The answer, which is in some ways surprising, is that lobbying is, first and foremost, a right. And if you really think about it, it cannot be anything but a right, the right of citizens, of any degree or rank, to usher their requests where decisions that are valid for all are taken.
The right to contribute.
Mariella Palazzolo
Theodoros Koutroubas is a Political Science Professor, of the Faculty of Economic, Social and Political Sciences and Communication, at the Catholic University of Louvain (UCLouvain) in Belgium. He is also the Director General and Senior Policy Advisor of the European Council of the Liberal Professions (CEPLIS). He holds a PhD in Political Science and International Relations from the UCLouvain.

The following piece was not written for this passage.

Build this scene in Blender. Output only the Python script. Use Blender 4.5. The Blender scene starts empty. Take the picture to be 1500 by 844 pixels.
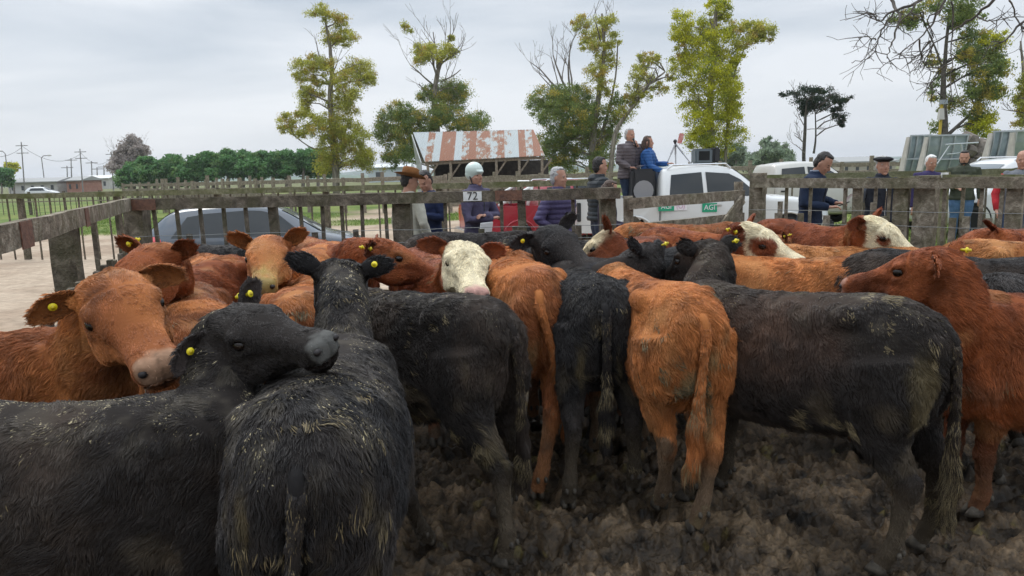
import bpy, bmesh, math, random
import numpy as np
from mathutils import Vector, Matrix

# ------------------------------------------------------------------ camera, sky, sun, exposure
SC = bpy.context.scene
COL = SC.collection
FPX, CAMH = 1050.0, 1.75
PITCH, ROLL = math.radians(9.25), math.radians(1.5)
_fw = Vector((0, math.cos(PITCH), -math.sin(PITCH))); _u0 = Vector((0, math.sin(PITCH), math.cos(PITCH))); _r0 = Vector((1, 0, 0))
CR = _r0 * math.cos(ROLL) - _u0 * math.sin(ROLL)
CU = _u0 * math.cos(ROLL) + _r0 * math.sin(ROLL)
cam = bpy.data.cameras.new('camera'); cam.sensor_width = 36; cam.lens = 36 * FPX / 1500
cam.clip_start = 0.05; cam.clip_end = 9000
cam_o = bpy.data.objects.new('camera', cam); COL.objects.link(cam_o)
cam_o.matrix_world = Matrix(((CR.x, CU.x, -_fw.x, 0), (CR.y, CU.y, -_fw.y, 0), (CR.z, CU.z, -_fw.z, CAMH), (0, 0, 0, 1)))
SC.camera = cam_o

SUN_EL, SUN_AZ = math.radians(52), math.radians(-35)      # azimuth from +Y towards +X
world = bpy.data.worlds.new('World'); SC.world = world; world.use_nodes = True
nt = world.node_tree; nt.nodes.clear()
wo = nt.nodes.new('ShaderNodeOutputWorld'); bg = nt.nodes.new('ShaderNodeBackground')
sky = nt.nodes.new('ShaderNodeTexSky'); sky.sky_type = 'NISHITA'; sky.sun_disc = False
sky.sun_elevation = SUN_EL; sky.sun_rotation = SUN_AZ; sky.air_density = 1.0; sky.dust_density = 2.0
tc = nt.nodes.new('ShaderNodeTexCoord'); sep = nt.nodes.new('ShaderNodeSeparateXYZ')
mp = nt.nodes.new('ShaderNodeMapping'); mp.inputs['Scale'].default_value = (1.0, 1.0, 5.5)
no = nt.nodes.new('ShaderNodeTexNoise'); no.inputs['Scale'].default_value = 1.6; no.inputs['Detail'].default_value = 6; no.inputs['Roughness'].default_value = .5
no.inputs['Distortion'].default_value = .35
rp = nt.nodes.new('ShaderNodeValToRGB')
rp.color_ramp.elements[0].position = .34; rp.color_ramp.elements[0].color = (3.3, 3.95, 4.7, 1)
rp.color_ramp.elements[1].position = .66; rp.color_ramp.elements[1].color = (6.7, 7.0, 7.4, 1)
lo = nt.nodes.new('ShaderNodeMix'); lo.data_type = 'RGBA'
rl = nt.nodes.new('ShaderNodeMapRange'); rl.inputs['From Min'].default_value = 0.0; rl.inputs['From Max'].default_value = .15
rl.inputs['To Min'].default_value = 0.75; rl.inputs['To Max'].default_value = 0.0
mx = nt.nodes.new('ShaderNodeMix'); mx.data_type = 'RGBA'; mx.inputs['Factor'].default_value = .93
L = nt.links.new
L(tc.outputs['Generated'], mp.inputs['Vector']); L(mp.outputs['Vector'], no.inputs['Vector']); L(no.outputs['Fac'], rp.inputs['Fac'])
L(tc.outputs['Generated'], sep.inputs[0]); L(sep.outputs['Z'], rl.inputs['Value'])
L(rl.outputs['Result'], lo.inputs['Factor']); L(rp.outputs['Color'], lo.inputs['A']); lo.inputs['B'].default_value = (7.4, 7.5, 7.7, 1)
# an overcast sky is brightest overhead
zr = nt.nodes.new('ShaderNodeMapRange'); zr.inputs['From Min'].default_value = .30; zr.inputs['From Max'].default_value = .85; zr.inputs['To Min'].default_value = 1.0; zr.inputs['To Max'].default_value = 3.0
zm = nt.nodes.new('ShaderNodeVectorMath'); zm.operation = 'SCALE'; L(sep.outputs['Z'], zr.inputs['Value']); L(lo.outputs['Result'], zm.inputs[0]); L(zr.outputs[0], zm.inputs['Scale'])
L(sky.outputs[0], mx.inputs['A']); L(zm.outputs[0], mx.inputs['B']); L(mx.outputs['Result'], bg.inputs['Color'])
bg.inputs['Strength'].default_value = 0.105
L(bg.outputs[0], wo.inputs['Surface'])
sun = bpy.data.lights.new('sun', 'SUN'); sun.energy = 1.1; sun.angle = math.radians(25); sun.color = (1, .96, .9)
sun_o = bpy.data.objects.new('sun', sun); COL.objects.link(sun_o)
_sd = Vector((math.sin(SUN_AZ) * math.cos(SUN_EL), math.cos(SUN_AZ) * math.cos(SUN_EL), math.sin(SUN_EL)))
sun_o.rotation_euler = _sd.to_track_quat('Z', 'Y').to_euler()
SC.view_settings.view_transform = 'Standard'; SC.view_settings.look = 'None'
SC.view_settings.exposure = 0.30; SC.view_settings.gamma = 1.0; SC.view_settings.use_curve_mapping = False
SC.cycles.use_denoising = True; SC.cycles.denoiser = 'OPENIMAGEDENOISE'; SC.cycles.denoising_prefilter = 'ACCURATE'
SC.cycles.max_bounces = 5; SC.cycles.diffuse_bounces = 2; SC.cycles.glossy_bounces = 2; SC.cycles.transparent_max_bounces = 6
SC.cycles.use_adaptive_sampling = True; SC.cycles.adaptive_threshold = 0.012
SC.cycles_curves.shape = 'RIBBONS'

HAZE = .0003
# ------------------------------------------------------------------ helpers
def ray(px, py): return _fw + CR * ((px - 750) / FPX) + CU * ((422 - py) / FPX)
def P(px, py, Y):
    d = ray(px, py); return Vector((0, 0, CAMH)) + d * (Y / d.y)
def G(px, py, z=0.0):
    d = ray(px, py); return Vector((0, 0, CAMH)) + d * ((z - CAMH) / d.z)
CURR = [_fw]
def PH(px, py, Y): CURR[0] = ray(px, py); return P(px, py, Y)
def V(dx, dy, dd): return (CR * dx - CU * dy + CURR[0].normalized() * dd).normalized()   # screen-aligned direction, dy down, dd away

def _h(i):
    i = i.astype(np.uint64)
    i = (i ^ (i >> np.uint64(15))) * np.uint64(0x2c1b3c6d) & np.uint64(0xffffffff)
    i = (i ^ (i >> np.uint64(12))) * np.uint64(0x297a2d39) & np.uint64(0xffffffff)
    return (i ^ (i >> np.uint64(15))).astype(np.float64) / 4294967295.0
def hash3(c, seed=0):
    c = c.astype(np.int64)
    k = (c[..., 0] * 73856093) ^ (c[..., 1] * 19349663) ^ (c[..., 2] * 83492791) ^ (seed * 2654435 + 977)
    return _h(k & 0xffffffff)
def vnoise(p, seed=0):
    p = np.asarray(p, float); f = np.floor(p); t = p - f; t = t * t * (3 - 2 * t); r = 0
    for i in (0, 1):
        for j in (0, 1):
            for k in (0, 1):
                w = (t[..., 0] if i else 1 - t[..., 0]) * (t[..., 1] if j else 1 - t[..., 1]) * (t[..., 2] if k else 1 - t[..., 2])
                r = r + w * hash3(f + np.array([i, j, k]), seed)
    return r * 2 - 1
def fbm(p, seed=0, o=3):
    r = 0; a = 1
    for i in range(o): r = r + a * vnoise(p * (2.03 ** i), seed + i); a *= .5
    return r
def vnoise3(p, seed=0): return np.stack([vnoise(p, seed), vnoise(p, seed + 11), vnoise(p, seed + 23)], -1)
def worley(p, seed=0):
    f = np.floor(p); best = np.full(p.shape[:-1], 9.0); cell = np.zeros(p.shape[:-1])
    for i in (-1, 0, 1):
        for j in (-1, 0, 1):
            c = f.copy(); c[..., 0] += i; c[..., 1] += j; c[..., 2] = 0
            q = np.stack([c[..., 0] + hash3(c, seed), c[..., 1] + hash3(c, seed + 5)], -1)
            d = np.hypot(q[..., 0] - p[..., 0], q[..., 1] - p[..., 1]); m = d < best
            best = np.where(m, d, best); cell = np.where(m, hash3(c, seed + 9), cell)
    return best, cell
def sstep(a, b, x):
    t = np.clip((x - a) / (b - a), 0, 1); return t * t * (3 - 2 * t)

def link(o, parent=None):
    COL.objects.link(o)
    if parent: o.parent = parent
    return o
def mesh_obj(name, vs, fs, m=None, parent=None, smooth=True):
    me = bpy.data.meshes.new(name); me.from_pydata([tuple(v) for v in vs], [], [tuple(f) for f in fs]); me.update()
    if smooth: me.shade_smooth()
    if m: me.materials.append(m)
    return link(bpy.data.objects.new(name, me), parent)
def thing(name, label, cat, loc=(0, 0, 0), rz=0, group=None):
    o = bpy.data.objects.new(name, None); COL.objects.link(o); o.location = loc; o.rotation_euler = (0, 0, rz)
    o.empty_display_size = .1
    o['label'] = label; o['category'] = cat
    if group: o['group'] = group
    return o
def tag(o, label, cat, group=None):
    o['label'] = label; o['category'] = cat
    if group: o['group'] = group
    return o
def struct(o): o['kind'] = 'structure'; return o

class MB:
    """collects shapes into one mesh"""
    def __init__(s): s.v = []; s.f = []
    def add(s, vs, fs):
        n = len(s.v); s.v += [Vector(v) for v in vs]; s.f += [[i + n for i in f] for f in fs]; return s
    def box(s, c, d, rz=0, M=None, taper=1.0, bev=0.0):
        x, y, z = (k / 2 for k in d); b = bev
        if b <= 0:
            vs = [Vector((sx * x * (taper if sz > 0 else 1), sy * y * (taper if sz > 0 else 1), sz * z)) for sz in (-1, 1) for sx, sy in ((-1, -1), (1, -1), (1, 1), (-1, 1))]
            fs = [(3, 2, 1, 0), (4, 5, 6, 7), (0, 1, 5, 4), (1, 2, 6, 5), (2, 3, 7, 6), (3, 0, 4, 7)]
        else:
            bm = bmesh.new(); bmesh.ops.create_cube(bm, size=1)
            for v in bm.verts: v.co = Vector((v.co.x * d[0], v.co.y * d[1], v.co.z * d[2]))
            bmesh.ops.bevel(bm, geom=bm.edges[:], offset=b, segments=2, affect='EDGES')
            vs = [v.co.copy() for v in bm.verts]; fs = [[v.index for v in f.verts] for f in bm.faces]
            bm.free()
        R = (M or Matrix.Identity(3)) if rz == 0 else Matrix.Rotation(rz, 3, 'Z')
        return s.add([R @ v + Vector(c) for v in vs], fs)
    def beam(s, a, b, w, h, up=Vector((0, 0, 1)), jit=0, seg=1, seed=0):
        """plank from a to b, width w (sideways) height h (up)"""
        a, b = Vector(a), Vector(b); t = (b - a).normalized(); sd = t.cross(up)
        if sd.length < 1e-4: sd = t.cross(Vector((0, 1, 0)))
        sd.normalize(); u = sd.cross(t); rr = random.Random(seed); vs = []; fs = []
        for i in range(seg + 1):
            c = a.lerp(b, i / seg); o = Vector((rr.uniform(-1, 1), rr.uniform(-1, 1), rr.uniform(-1, 1))) * jit
            for k, (p, q) in enumerate(((-1, -1), (1, -1), (1, 1), (-1, 1))):
                vs.append(c + o + sd * p * (w / 2 + rr.uniform(-1, 1) * jit * .5) + u * q * (h / 2 + rr.uniform(-1, 1) * jit * .6))
        for i in range(seg):
            for k in range(4): fs.append((4 * i + k, 4 * i + (k + 1) % 4, 4 * i + 4 + (k + 1) % 4, 4 * i + 4 + k))
        fs.append((3, 2, 1, 0)); n = 4 * seg; fs.append((n, n + 1, n + 2, n + 3))
        return s.add(vs, fs)
    def tube(s, pts, rad, n=8, caps=True, flat=1.0):
        pts = [Vector(p) for p in pts]; m = len(pts)
        if not hasattr(rad, '__len__'): rad = [rad] * m
        vs = []; fs = []; pu = None
        for i, p in enumerate(pts):
            t = (pts[min(i + 1, m - 1)] - pts[max(i - 1, 0)])
            t = t.normalized() if t.length > 1e-9 else Vector((0, 0, 1))
            if pu is None:
                pu = t.cross(Vector((0, 0, 1)));
                if pu.length < .01: pu = Vector((1, 0, 0))
            pu = (pu - t * pu.dot(t)).normalized(); w = t.cross(pu)
            for k in range(n):
                a = 2 * math.pi * k / n; vs.append(p + (pu * math.cos(a) + w * math.sin(a) * flat) * rad[i])
        for i in range(m - 1):
            for k in range(n): fs.append((i * n + k, i * n + (k + 1) % n, (i + 1) * n + (k + 1) % n, (i + 1) * n + k))
        if caps: fs.append(tuple(range(n))[::-1]); fs.append(tuple((m - 1) * n + k for k in range(n)))
        return s.add(vs, fs)
    def ball(s, c, r, n=12, M=None):
        if not hasattr(r, '__len__'): r = (r, r, r)
        vs = []; fs = []; mm = n // 2
        vs.append((0, 0, r[2]))
        for i in range(1, mm):
            for k in range(n):
                a = 2 * math.pi * k / n; b = math.pi * i / mm
                vs.append((r[0] * math.sin(b) * math.cos(a), r[1] * math.sin(b) * math.sin(a), r[2] * math.cos(b)))
        vs.append((0, 0, -r[2])); e = len(vs) - 1
        for k in range(n):
            fs.append((0, 1 + k, 1 + (k + 1) % n)); fs.append((e, e - n + (k + 1) % n, e - n + k))
        for i in range(mm - 2):
            for k in range(n):
                a = 1 + i * n; fs.append((a + k, a + n + k, a + n + (k + 1) % n, a + (k + 1) % n))
        M = M or Matrix.Identity(3)
        return s.add([M @ Vector(v) + Vector(c) for v in vs], fs)
    def loft(s, rings, caps=True):
        """rings: equal-length point lists"""
        n = len(rings[0]); vs = [p for r in rings for p in r]; fs = []
        for i in range(len(rings) - 1):
            for k in range(n): fs.append((i * n + k, i * n + (k + 1) % n, (i + 1) * n + (k + 1) % n, (i + 1) * n + k))
        if caps: fs.append(tuple(range(n))[::-1]); fs.append(tuple((len(rings) - 1) * n + k for k in range(n)))
        return s.add(vs, fs)
    def build(s, name, m=None, parent=None, smooth=False): return mesh_obj(name, s.v, s.f, m, parent, smooth)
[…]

He has studied philosophy and languages in Athens and Bordeaux, and holds degrees in European and International Politics from Athens and Louvain. He has worked as project manager and policy adviser with several European NGOs, whilst being actively involved in academic research. He has also served as visiting professor at the University of Montréal (UdeM) and continues to work with this University. Theodoros' publication include subjects such as interest representation, participative democracy, lobbying, relations between State and organised religion. In 2011, together with Marc Lits, he published "Communication politique et lobbying". His passions include travelling, collecting absolutely useless objects that make his apartment look like a museum of curious things with no connection between them, reading anything that can fall on his hands and supporting local Brussels economy by eating out several times per day. He visits India several times per year in order to get inspiration and to find his less carnivorous side, though for the moment he has lamentably failed on this last task. He defines himself a bit of an overweight dandy, his favourite city in Italy is Florence, elegant, artsy and a tiny bit snob.